奨学金は自己破産・債務整理・死亡してもチャラにならない
奨学金は、自己破産してもチャラにならない―。この事実はあまり知られていません。完全民間の業者ではなく、日本学生支援機構は公的な業者のため、差し押さえなどの手段も、役所のように使えるわけです。
本人が死亡すると、家族が返済する
普通のキャッシングの場合、借りていた本人が死亡した場合、借金はなくなります。連帯保証人になっていたら別ですが、なっていなければ、誰も返済する必要はないのです。
(本人が一番ご愁傷様ですが、業者・ブランド・銀行もご愁傷様ということです)
しかし、奨学金の場合はそうではないんですね。もし返済の途中で借金していた本人(元学生)が亡くなってしまった場合、遺族が完済する義務があるのです。
遺族が突然一括返済を要求された事例
たとえば北海道釧路市で起きた事例。年金生活を送る夫婦のもとに、約250万円を一括返済するように、日本学生支援機構から請求が来ました。この夫婦のお子さんは10年以上前に病死していたのですが、その返済の続きを要求されたわけです。
彼の奨学金は元金で100万円程度しか残っていなかったのですが、10年間で「150万円以上」という、高額の延滞金が追加されていたのです。
この時の延滞利率は「実質年率10%」。銀行カードローンの一番高い金利が大体「14.5%」なので、それに近い金利です。その状態で、預けっぱなしだったということですね。
本来は死亡免除規定があるが…
実は、日本学生支援機構の奨学金には本来「死亡免除規定」というものがあります。これは「本人が死んだら返済しなくていい」というもの。やはりこういうルールは当然あるんですね。
しかし、これには条件があって「手続きが必要」なのです。さらに「延滞しているとできない」というルールもあります。この夫婦のお子さんの場合、死亡免除の手続きをしておらず、しかも延滞が続いていたために、この一括返済を免除してもらうことができませんでした。
夫婦は日本学生支援機構に連絡しなかったのか?
実はお子さんがなくなった時、このご夫婦は日本学生支援機構に電話連絡しています。しかし、組織が変わった直後(独立行政法人に変わった)ということで、以前の電話番号がつながらなかったのです。
また、日本学生支援機構の方からも、この夫婦への連絡はありませんでした。そして、10年間ほったらかしの状態で、突然「一括返済の連絡」だけが来たのです。
現在では「保証人なし」でも借入可能
現在の奨学金は「保証人なし」でも借りられるようになっています。「機関保証」というシステムで、日本学生支援機構などの組織自体が保証人になってくれるというシステムです。
ただ、当然手数料がかかります。それだけ彼らがリスクを負っているということですから。その分の手数料として、毎月の奨学金から「保証料」が天引きされます。
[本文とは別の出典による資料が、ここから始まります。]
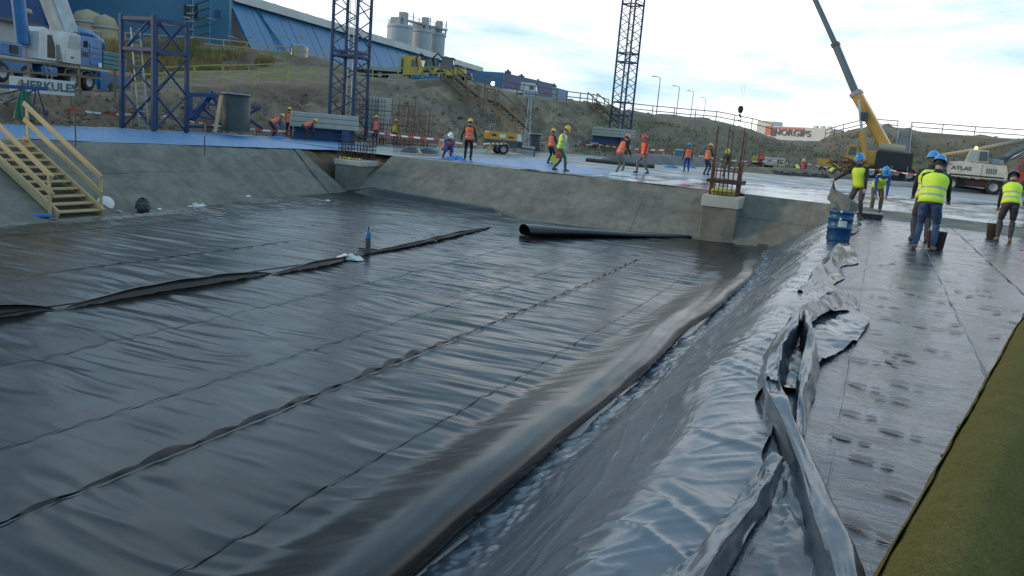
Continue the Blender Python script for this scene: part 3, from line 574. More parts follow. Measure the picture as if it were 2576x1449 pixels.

そして、この機関保証制度は、一度選択したら解除できません。つまり、ずっと奨学金から天引きされ続けるということです。ということで、必ずしも便利な制度とは言いがたくなっています。
奨学金と自己破産・債務整理の関係
奨学金は自己破産しても返済しないといけないというのは「連帯保証人」をつけていた場合です。つまり、上に書いた「機関保証」を利用する場合は、自己破産をしたならチャラになります。
(その分、上にも書いた通り「毎月奨学金を天引きされる」のですが)
奨学金の保証は「人的保証」と「機関保証」のどちらかしかないので、「人的保証」を選んだ場合、その保証人が自然と連帯保証人になる…ということです。
つまり保証人をつけて奨学金を借りたなら、
- 自己破産してもチャラにならない
- 債務整理しても、返済義務は続く
ということです。本人はOKですが、家族や親戚などの保証人になった人が、代わりに返済するということですね(つまり、本人は問題ないわけです)。
そう考えると、奨学金の連帯保証をすることも、少々考えてしまうかも知れません。さすがに自分の家族だったら大抵は大丈夫だと思いますが、死亡した時などの手続きは注意したいものです。
まとめ ~奨学金はキャッシングと同じ~
奨学金は、金利面では非常に安く、完全に消費者金融や銀行キャッシングなどの借り入れと同じにするのは、よくありません。金利でいうなら、これらの5分の1以下でしょう。
しかし、やはりお金を借りている以上、それはカードローンなどと同じ「借金」なのです。しかも400万円など、数百万円単位で借りるのが普通です。これだけ大きい借金を、全然収入がない学生がしている…という現実を、よく直視するべきでしょう。
それだけのお金を払って大学に通う意味が、今の日本であるのか。ということを、よく自問自答するべきです。